* What needs to be done: Transcribe the material from its first line onward, ending with the line that contains "sc.camera = cam" and adding nothing beyond it.
# Start of Stored data
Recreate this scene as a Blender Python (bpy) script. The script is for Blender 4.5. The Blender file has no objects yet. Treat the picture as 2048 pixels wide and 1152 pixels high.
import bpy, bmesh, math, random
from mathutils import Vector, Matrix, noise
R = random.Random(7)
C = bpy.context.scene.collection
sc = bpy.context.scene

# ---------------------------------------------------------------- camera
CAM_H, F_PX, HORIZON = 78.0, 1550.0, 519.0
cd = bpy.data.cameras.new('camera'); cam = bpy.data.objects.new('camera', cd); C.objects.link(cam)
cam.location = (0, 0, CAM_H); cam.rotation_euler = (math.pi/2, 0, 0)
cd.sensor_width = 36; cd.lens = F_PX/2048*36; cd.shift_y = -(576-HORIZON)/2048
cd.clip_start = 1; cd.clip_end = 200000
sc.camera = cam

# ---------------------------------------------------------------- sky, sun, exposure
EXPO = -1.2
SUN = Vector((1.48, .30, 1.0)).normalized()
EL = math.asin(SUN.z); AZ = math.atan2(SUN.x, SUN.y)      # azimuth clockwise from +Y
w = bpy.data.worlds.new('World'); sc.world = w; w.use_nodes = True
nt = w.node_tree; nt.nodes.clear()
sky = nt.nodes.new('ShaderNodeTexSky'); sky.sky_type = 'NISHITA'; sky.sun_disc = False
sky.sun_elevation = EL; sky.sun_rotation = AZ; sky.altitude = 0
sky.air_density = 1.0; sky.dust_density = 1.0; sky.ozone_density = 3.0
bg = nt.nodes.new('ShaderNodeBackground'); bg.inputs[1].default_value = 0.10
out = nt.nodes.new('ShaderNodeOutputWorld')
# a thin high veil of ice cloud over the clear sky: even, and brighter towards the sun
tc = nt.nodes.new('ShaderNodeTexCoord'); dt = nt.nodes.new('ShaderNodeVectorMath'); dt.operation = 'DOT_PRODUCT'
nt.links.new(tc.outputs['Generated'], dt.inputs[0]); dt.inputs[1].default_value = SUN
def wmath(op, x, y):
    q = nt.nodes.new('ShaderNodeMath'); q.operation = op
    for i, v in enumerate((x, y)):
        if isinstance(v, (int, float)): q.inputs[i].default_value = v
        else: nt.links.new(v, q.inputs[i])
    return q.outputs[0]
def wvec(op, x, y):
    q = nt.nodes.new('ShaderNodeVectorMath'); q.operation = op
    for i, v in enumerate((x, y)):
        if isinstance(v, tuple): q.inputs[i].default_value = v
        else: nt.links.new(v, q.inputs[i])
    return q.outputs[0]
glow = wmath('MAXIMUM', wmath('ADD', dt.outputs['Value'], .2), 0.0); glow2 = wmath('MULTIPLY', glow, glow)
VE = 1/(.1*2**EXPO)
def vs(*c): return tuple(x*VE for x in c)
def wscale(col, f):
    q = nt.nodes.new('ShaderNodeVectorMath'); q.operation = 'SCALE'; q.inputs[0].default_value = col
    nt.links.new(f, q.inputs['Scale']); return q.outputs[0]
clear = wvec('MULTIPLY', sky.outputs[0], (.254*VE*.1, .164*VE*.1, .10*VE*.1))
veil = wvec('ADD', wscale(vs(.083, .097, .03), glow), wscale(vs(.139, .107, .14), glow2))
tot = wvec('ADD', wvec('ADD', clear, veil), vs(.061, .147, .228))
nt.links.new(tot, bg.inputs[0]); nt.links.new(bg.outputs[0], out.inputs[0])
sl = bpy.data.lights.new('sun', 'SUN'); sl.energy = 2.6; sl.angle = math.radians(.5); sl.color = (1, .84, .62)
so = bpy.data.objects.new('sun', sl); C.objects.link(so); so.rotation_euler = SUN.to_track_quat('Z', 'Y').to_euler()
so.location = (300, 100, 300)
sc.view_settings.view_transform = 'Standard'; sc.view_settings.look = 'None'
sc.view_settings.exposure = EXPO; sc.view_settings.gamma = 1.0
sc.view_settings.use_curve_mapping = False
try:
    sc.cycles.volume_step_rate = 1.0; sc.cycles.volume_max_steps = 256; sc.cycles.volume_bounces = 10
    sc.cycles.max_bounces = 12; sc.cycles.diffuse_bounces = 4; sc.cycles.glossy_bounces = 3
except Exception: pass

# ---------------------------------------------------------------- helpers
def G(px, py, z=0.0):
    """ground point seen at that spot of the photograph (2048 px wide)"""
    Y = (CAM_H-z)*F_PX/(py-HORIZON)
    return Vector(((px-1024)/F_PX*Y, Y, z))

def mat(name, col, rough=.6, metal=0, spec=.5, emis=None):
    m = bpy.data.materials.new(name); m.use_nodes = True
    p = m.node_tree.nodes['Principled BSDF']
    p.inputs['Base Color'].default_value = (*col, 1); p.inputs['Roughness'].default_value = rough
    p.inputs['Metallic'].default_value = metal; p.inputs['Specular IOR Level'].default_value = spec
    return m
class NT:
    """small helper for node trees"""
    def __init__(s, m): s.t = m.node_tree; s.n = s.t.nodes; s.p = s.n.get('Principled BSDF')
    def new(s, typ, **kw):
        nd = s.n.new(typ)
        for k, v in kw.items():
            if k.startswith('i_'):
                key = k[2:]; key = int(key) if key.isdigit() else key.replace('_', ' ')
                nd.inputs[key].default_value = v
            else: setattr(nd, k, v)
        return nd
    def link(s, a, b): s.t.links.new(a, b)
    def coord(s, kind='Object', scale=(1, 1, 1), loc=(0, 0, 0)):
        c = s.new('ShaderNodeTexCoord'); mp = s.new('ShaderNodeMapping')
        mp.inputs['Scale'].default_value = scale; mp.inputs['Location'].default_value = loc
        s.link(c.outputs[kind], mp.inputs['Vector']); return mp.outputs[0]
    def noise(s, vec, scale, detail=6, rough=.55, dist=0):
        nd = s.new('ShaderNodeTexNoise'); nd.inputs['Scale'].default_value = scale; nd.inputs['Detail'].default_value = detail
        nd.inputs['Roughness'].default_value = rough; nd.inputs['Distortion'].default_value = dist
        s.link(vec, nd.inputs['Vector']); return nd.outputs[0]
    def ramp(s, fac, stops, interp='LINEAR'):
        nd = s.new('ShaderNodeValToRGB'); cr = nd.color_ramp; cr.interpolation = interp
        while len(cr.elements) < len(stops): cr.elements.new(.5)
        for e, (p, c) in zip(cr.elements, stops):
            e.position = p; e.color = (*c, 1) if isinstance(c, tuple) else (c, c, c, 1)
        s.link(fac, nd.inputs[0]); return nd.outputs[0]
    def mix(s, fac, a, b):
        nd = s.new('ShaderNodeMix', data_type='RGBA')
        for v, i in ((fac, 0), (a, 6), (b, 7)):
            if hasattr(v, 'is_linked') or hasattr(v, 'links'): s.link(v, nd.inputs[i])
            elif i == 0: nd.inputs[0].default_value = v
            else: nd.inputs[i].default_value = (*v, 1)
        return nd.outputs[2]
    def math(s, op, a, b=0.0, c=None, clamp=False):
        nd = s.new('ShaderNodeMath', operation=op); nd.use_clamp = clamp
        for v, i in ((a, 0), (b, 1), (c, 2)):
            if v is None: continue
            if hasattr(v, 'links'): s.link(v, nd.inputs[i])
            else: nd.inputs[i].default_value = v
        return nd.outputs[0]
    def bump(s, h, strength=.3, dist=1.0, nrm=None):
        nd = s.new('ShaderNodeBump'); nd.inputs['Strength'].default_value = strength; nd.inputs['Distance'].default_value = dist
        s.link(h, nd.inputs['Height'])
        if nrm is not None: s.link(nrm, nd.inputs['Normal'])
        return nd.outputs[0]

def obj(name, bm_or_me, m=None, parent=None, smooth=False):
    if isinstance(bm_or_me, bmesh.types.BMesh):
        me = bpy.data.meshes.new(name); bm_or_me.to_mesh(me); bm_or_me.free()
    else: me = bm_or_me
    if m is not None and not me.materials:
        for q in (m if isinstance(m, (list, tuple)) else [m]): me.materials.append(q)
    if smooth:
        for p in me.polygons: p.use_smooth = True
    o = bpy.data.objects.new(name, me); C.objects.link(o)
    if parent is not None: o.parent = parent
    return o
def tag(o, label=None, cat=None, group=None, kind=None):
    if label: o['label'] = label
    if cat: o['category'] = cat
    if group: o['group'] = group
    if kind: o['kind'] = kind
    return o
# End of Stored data
* Complete response:
Recreate this scene as a Blender Python (bpy) script. The script is for Blender 4.5. The Blender file has no objects yet. Treat the picture as 2048 pixels wide and 1152 pixels high.
import bpy, bmesh, math, random
from mathutils import Vector, Matrix, noise
R = random.Random(7)
C = bpy.context.scene.collection
sc = bpy.context.scene

# ---------------------------------------------------------------- camera
CAM_H, F_PX, HORIZON = 78.0, 1550.0, 519.0
cd = bpy.data.cameras.new('camera'); cam = bpy.data.objects.new('camera', cd); C.objects.link(cam)
cam.location = (0, 0, CAM_H); cam.rotation_euler = (math.pi/2, 0, 0)
cd.sensor_width = 36; cd.lens = F_PX/2048*36; cd.shift_y = -(576-HORIZON)/2048
cd.clip_start = 1; cd.clip_end = 200000
sc.camera = cam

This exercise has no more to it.